Monday, 30 June 2008

Day 86: ...And Cold Beers


Date: Sunday 22nd June
Staying: Camping Thalkirchen – Munich, Germany
Distance Travelled: 0 Miles
Song of the day: Born Slippy – Underworld

To coin a phrase from the aforementioned song:

‘LAGER, LAGER, LAGER, LAGER ...’

Munich is truly famous for 2 things, Sausages and Beer. Now, Laurie and I have never been to Beerfest, and let’s be honest, aren’t likely to get there now. So, it seemed necessary that we indulge in another truly German experience of the Beer Hall.

Now being the pious people we are (OK, fair enough, I can’t back that up, but it sounded good at the time), we decided to see the main cathedral of Munich before the beer hall, so after service finished, we had a brief look in a very nice, modern church and then got down to business.
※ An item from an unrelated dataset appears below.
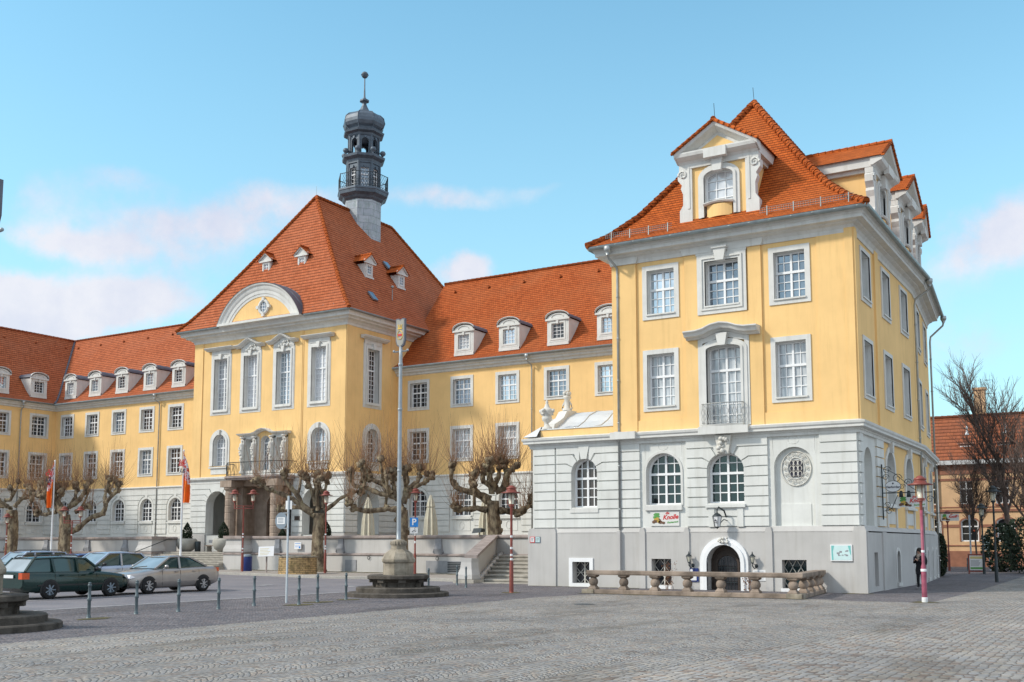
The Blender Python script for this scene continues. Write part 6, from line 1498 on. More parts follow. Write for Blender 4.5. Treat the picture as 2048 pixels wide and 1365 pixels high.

We visited the world famous Hofbrauhaus. This is basically a massive hall, full of wooden benches, with a band playing traditional Bavarian music in traditional Bavarian costume. You take a seat, and someone will come over for your order. I obviously had to get the litre mug, it seemed only right, and Laurie had a ‘small’ 0.5 litre, cause she isn’t a big beer drinker (of course, the small does dwarf a pint anyway). It is a fantastic place. They have girls walking round as pretzel sellers, dressed in traditional costume; they serve massive plates of sausage that the beer helps wash down. If they showed sport, I would have been in heaven and may never have left.

As it was, there was an F1 race on, so we headed back to the camp site and watched the race, then off to the river Isar, to join all the locals in trying to cool down.

1 comment:

Miralie said...

Actually, Oktoberfest is exactly as you experienced - benches, wenches and beer. Think Massey orientation times 10,000. Not really my scene, but they left us there for two days regardless while our 20-something guide donned her Bavarian gear and disappeared into the crowd. Highlight was Tony chasing down a trashed reveller who left his cellphone on the grass near us. (The guy told Tony in broken English he was "an angel"). I agree.